🚨 Crypto Awareness: Why 2025 Feels Different (and how to avoid losing money) 🚨
Quick headline: The crypto market today is vastly larger in token count than earlier bull runs. That means capital is spread much thinner — and that increases the risk of rug pulls, zero-liquidity tokens, and high losses for retail buyers. Do not FOMO. Read this, share it, and protect your community.
What the data shows (real-time sources)
• 2017 / 2018: There were under 10,000 tokens and total crypto market cap peaked around $800–$836 billion. This was a much smaller token universe. 
• 2021: Token count jumped toward ~100k, and the total crypto market cap briefly hit $3 trillion (November 2021).

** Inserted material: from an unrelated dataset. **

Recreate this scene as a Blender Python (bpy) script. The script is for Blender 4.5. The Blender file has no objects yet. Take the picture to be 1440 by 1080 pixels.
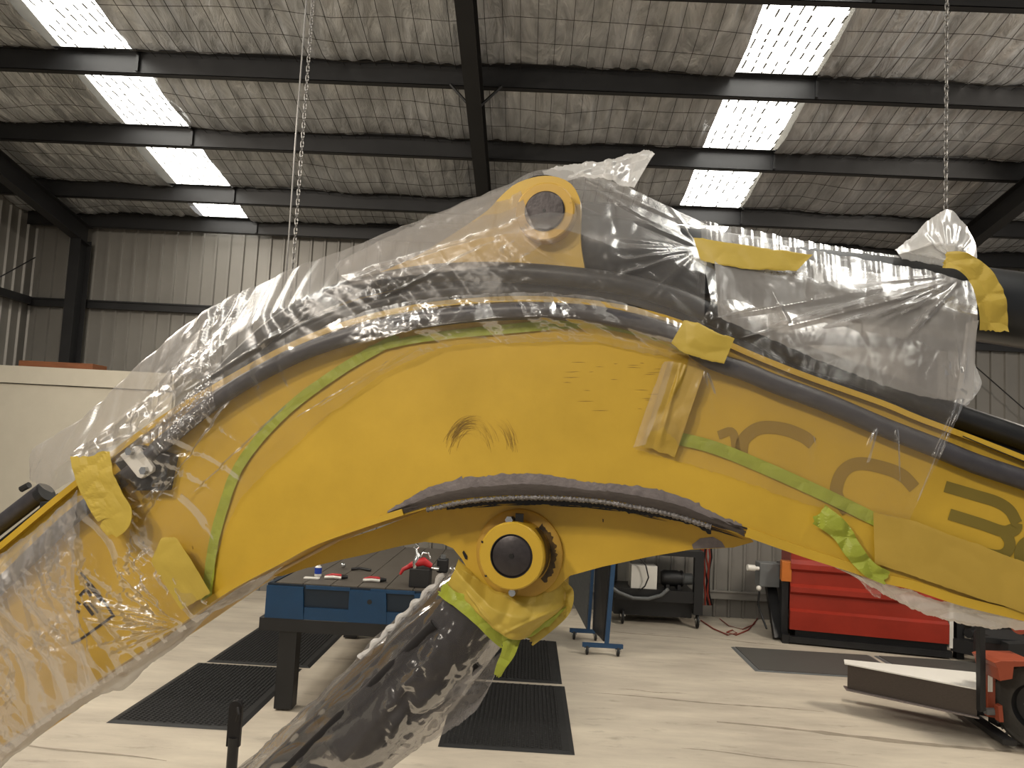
import bpy, bmesh, math, random
import numpy as np
from mathutils import Vector, Matrix

# ------------------------------------------------------------------ camera, world, lights, exposure
F, CX, CY = 1080.0, 720.0, 540.0
def _n(v):
    v = np.array(v, float); return v / np.linalg.norm(v)
_Y = _n([(744-CX)/F, -(629-CY)/F, -1]); _Z = np.array([680, 13240, -1080.]); _Z = _n(_Z - _Y*_Z.dot(_Y)); _X = np.cross(_Y, _Z)
RM = np.array([_X, _Y, _Z]); CAM = np.array([0, 0, 2.1])
sc = bpy.context.scene
cd = bpy.data.cameras.new('camera'); cam = bpy.data.objects.new('camera', cd); sc.collection.objects.link(cam)
cd.sensor_width = 36; cd.lens = 36*F/1440; cd.clip_start = 0.05
cam.matrix_world = Matrix([[*RM[0], CAM[0]], [*RM[1], CAM[1]], [*RM[2], CAM[2]], [0, 0, 0, 1]])
sc.camera = cam
sc.view_settings.view_transform = 'Standard'; sc.view_settings.look = 'None'
sc.view_settings.gamma = 1; sc.view_settings.exposure = 0.0
sc.view_settings.use_curve_mapping = False
sc.cycles.transparent_max_bounces = 24
w = bpy.data.worlds.new('world'); sc.world = w; w.use_nodes = True
w.node_tree.nodes['Background'].inputs[0].default_value = (0.80, 0.78, 0.76, 1)
w.node_tree.nodes['Background'].inputs[1].default_value = 0.38
def area(name, loc, target, size, power, col):
    l = bpy.data.lights.new(name, 'AREA'); l.shape = 'DISK'; l.size = size; l.energy = power; l.color = col
    o = bpy.data.objects.new(name, l); sc.collection.objects.link(o); o.location = loc
    o.rotation_euler = (Vector(target)-Vector(loc)).to_track_quat('-Z', 'Y').to_euler()
WARM = (1.0, 0.90, 0.77)
area('bay_and_fill_lamp', (-3.6, -1.2, 5.0), (-0.6, 1.8, 1.7), 0.45, 108, WARM)
area('bay_and_fill_lamp', (-2.6, -2.2, 5.0), (-0.2, 1.8, 1.7), 0.45, 80, WARM)
area('bay_and_fill_lamp', (5.6, 5.2, 4.9), (2.6, 6.5, 0), 1.2, 200, WARM)  # added fill lamp out of view, brightens the floor at right
area('bay_and_fill_lamp', (-5.0, 5.6, 5.0), (-2.4, 6.5, 0), 1.2, 190, WARM)  # added fill lamp out of view, brightens the floor at left

# ------------------------------------------------------------------ helpers
def ray(px, py): return RM @ np.array([(px-CX)/F, -(py-CY)/F, -1])
def at(px, py, n, d):
    r = ray(px, py); n = np.array(n, float); return CAM + r*((d-n.dot(CAM))/n.dot(r))
def AY(px, py, y): return at(px, py, (0, 1, 0), y)
def AZ(px, py, z): return at(px, py, (0, 0, 1), z)
# plane of the boom's near side plate, turned 12 degrees: its right end is nearer
A12 = math.radians(12)
BN = np.array([math.sin(A12), math.cos(A12), 0]); BU = np.array([math.cos(A12), -math.sin(A12), 0]); D0 = 1.7*math.cos(A12)
def B(px, py, k=0.0): return at(px, py, BN, D0+k)
MM = 1.62e-3   # metres per pixel near the boom

def tag(o, label=None, cat=None, group=None, kind=None):
    if label: o['label'] = label
    if cat: o['category'] = cat
    if group: o['group'] = group
    if kind: o['kind'] = kind
    return o
def empty(name, label, cat, loc=(0, 0, 0), group=None, kind=None):
    o = bpy.data.objects.new(name, None); sc.collection.objects.link(o); o.location = tuple(float(c) for c in loc)
    o.empty_display_size = .1
    return tag(o, label, cat, group, kind)
def link(name, me, mat, parent=None):
    o = bpy.data.objects.new(name, me); sc.collection.objects.link(o)
    if mat is not None and len(me.materials) == 0: me.materials.append(mat)
    if parent is not None:
        o.parent = parent
        acc = Vector((0, 0, 0)); p = parent
        while p is not None: acc += p.location; p = p.parent
        o.location = -acc
    return o
class G:
    """collects shapes in world coordinates, builds ONE mesh object"""
    def __init__(s): s.bm = bmesh.new()
    def face(s, pts):
        return s.bm.faces.new([s.bm.verts.new(tuple(map(float, p))) for p in pts])
    def box(s, lo, hi, R=None, o=(0, 0, 0)):
        c = [(x, y, z) for x in (lo[0], hi[0]) for y in (lo[1], hi[1]) for z in (lo[2], hi[2])]
        o = np.array(o, float)
        if R is None: R = np.eye(3)
        v = [s.bm.verts.new(tuple(R @ np.array(p, float) + o)) for p in c]
        for f in ((0,1,3,2),(4,6,7,5),(0,4,5,1),(2,3,7,6),(0,2,6,4),(1,5,7,3)): s.bm.faces.new([v[i] for i in f])
        return s
    def hexa(s, b, t):
        v = [s.bm.verts.new(tuple(map(float, p))) for p in list(b)+list(t)]
        for f in ((3,2,1,0),(4,5,6,7),(0,1,5,4),(1,2,6,5),(2,3,7,6),(3,0,4,7)): s.bm.faces.new([v[i] for i in f])
        return s
    def prism(s, pts, vec):
        vec = np.array(vec, float); n = len(pts)
        a = [s.bm.verts.new(tuple(map(float, p))) for p in pts]; b = [s.bm.verts.new(tuple(np.array(p, float)+vec)) for p in pts]
        fa = s.bm.faces.new(a); fb = s.bm.faces.new(b[::-1])
        for i in range(n): s.bm.faces.new([a[i], b[i], b[(i+1) % n], a[(i+1) % n]])
        fa.normal_update(); fb.normal_update()
        bmesh.ops.triangulate(s.bm, faces=[fa, fb], ngon_method='EAR_CLIP')
        return s
    def cyl(s, a, b, r0, r1=None, seg=24, caps=True):
        r1 = r0 if r1 is None else r1
        a = np.array(a, float); b = np.array(b, float); d = _n(b-a)
        t = np.array([0, 0, 1.]) if abs(d[2]) < .9 else np.array([1., 0, 0])
        e = _n(np.cross(d, t)); f = np.cross(d, e)
        ra = []; rb = []
        for i in range(seg):
            q = 2*math.pi*i/seg; o = e*math.cos(q)+f*math.sin(q)
            ra.append(s.bm.verts.new(tuple(a+o*r0))); rb.append(s.bm.verts.new(tuple(b+o*r1)))
        for i in range(seg): s.bm.faces.new([ra[i], ra[(i+1) % seg], rb[(i+1) % seg], rb[i]])
        if caps: s.bm.faces.new(ra[::-1]); s.bm.faces.new(rb)
        return s
    def lathe(s, a, d, prof, seg=40):
        """prof: list of (distance along d, radius)"""
        a = np.array(a, float); d = _n(d)
        t = np.array([0, 0, 1.]) if abs(d[2]) < .9 else np.array([1., 0, 0])
        e = _n(np.cross(d, t)); f = np.cross(d, e); rings = []
        for (h, r) in prof:
            rings.append([s.bm.verts.new(tuple(a+d*h+(e*math.cos(2*math.pi*i/seg)+f*math.sin(2*math.pi*i/seg))*max(r, 1e-5))) for i in range(seg)])
        for q in range(len(rings)-1):
            for i in range(seg): s.bm.faces.new([rings[q][i], rings[q][(i+1) % seg], rings[q+1][(i+1) % seg], rings[q+1][i]])
        return s
    def tube(s, pts, r, seg=12, caps=True):
        pts = [np.array(p, float) for p in pts]; n = len(pts); rr = r if hasattr(r, '__len__') else [r]*n
        rings = []; pe = None
        for i, p in enumerate(pts):
            d = _n(pts[min(i+1, n-1)]-pts[max(i-1, 0)])
            if pe is None:
                t = np.array([0, 0, 1.]) if abs(d[2]) < .9 else np.array([1., 0, 0]); e = _n(np.cross(d, t))
            else: e = _n(pe-d*pe.dot(d))
            pe = e; f = np.cross(d, e)
            rings.append([s.bm.verts.new(tuple(p+(e*math.cos(2*math.pi*q/seg)+f*math.sin(2*math.pi*q/seg))*rr[i])) for q in range(seg)])
        for i in range(n-1):
            for q in range(seg): s.bm.faces.new([rings[i][q], rings[i][(q+1) % seg], rings[i+1][(q+1) % seg], rings[i+1][q]])
        if caps: s.bm.faces.new(rings[0][::-1]); s.bm.faces.new(rings[-1])
        return s
    def sphere(s, c, r, u=14, v=9, sc3=(1, 1, 1)):
        m = Matrix.Translation(Vector(tuple(map(float, c)))) @ Matrix.Diagonal((*sc3, 1))
        bmesh.ops.create_uvsphere(s.bm, u_segments=u, v_segments=v, radius=r, matrix=m); return s
    def build(s, name, mat, parent=None, smooth=0, bevel=0):
        bm = s.bm
        bmesh.ops.recalc_face_normals(bm, faces=bm.faces)
        if bevel:
            es = [e for e in bm.edges if len(e.link_faces) == 2 and e.calc_face_angle(0) > math.radians(40)]
            bmesh.ops.bevel(bm, geom=es, offset=bevel, segments=2, affect='EDGES', profile=.5)
        me = bpy.data.meshes.new(name); bm.to_mesh(me); bm.free()
        if smooth:
            me.polygons.foreach_set('use_smooth', [True]*len(me.polygons))
            me.set_sharp_from_angle(angle=math.radians(smooth))
        return link(name, me, mat, parent)
def copy_tree(o, parent=None):
    c = o.copy(); sc.collection.objects.link(c)
    if parent is not None: c.parent = parent
    for ch in list(o.children): copy_tree(ch, c)
    return c
def smooth_rail(pts, n):
    """Catmull-Rom through the points, resampled evenly"""
    P = np.array(pts, float); m = len(P)
    if m == 2: 
        t = np.linspace(0, 1, n)[:, None]; return P[0]*(1-t)+P[1]*t
    E = np.vstack([2*P[0]-P[1], P, 2*P[-1]-P[-2]]); out = []
    for i in range(m-1):
        p0, p1, p2, p3 = E[i:i+4]
        for t in np.linspace(0, 1, 24, endpoint=False):
            out.append(.5*((2*p1)+(-p0+p2)*t+(2*p0-5*p1+4*p2-p3)*t*t+(-p0+3*p1-3*p2+p3)*t**3))
    out.append(P[-1]); out = np.array(out)
    s = np.r_[0, np.cumsum(np.linalg.norm(np.diff(out[:, :2], axis=0), axis=1))]
    q = np.linspace(0, s[-1], n)
    return np.column_stack([np.interp(q, s, out[:, c]) for c in range(out.shape[1])])
def BR(pts, n, k=None):
    """rail of (px,py[,k]) on the boom plane -> world points"""
    R = smooth_rail(pts, n)
    return [B(r[0], r[1], (r[2] if k is None else k)) for r in R]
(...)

Bitcoin’s market cap peaked near $1.28T. 
• 2025 (now): The number of created tokens has exploded (reports estimate tens of millions of created tokens, with ~36–37 million cited by recent analyses), though only a fraction are actively tracked (~9–20k on major trackers). The total market cap in 2025 has been hovering around $3.8T–$4.1T at times. This makes the market extremely crowded. 
Why this matters — the danger in plain words
• In 2017, a few thousand tokens meant liquidity and capital were concentrated — easier for top tokens to pump.
• In 2025, tens of millions of tokens mean the same pile of capital must be spread across far more projects. That increases:
• Liquidity risk (you can’t sell without huge slippage),
• Price manipulation and rug-pull risk (low-liquidity tokens are easy to drain), and
• Noise vs signal — real projects get drowned by copycats and memecoins.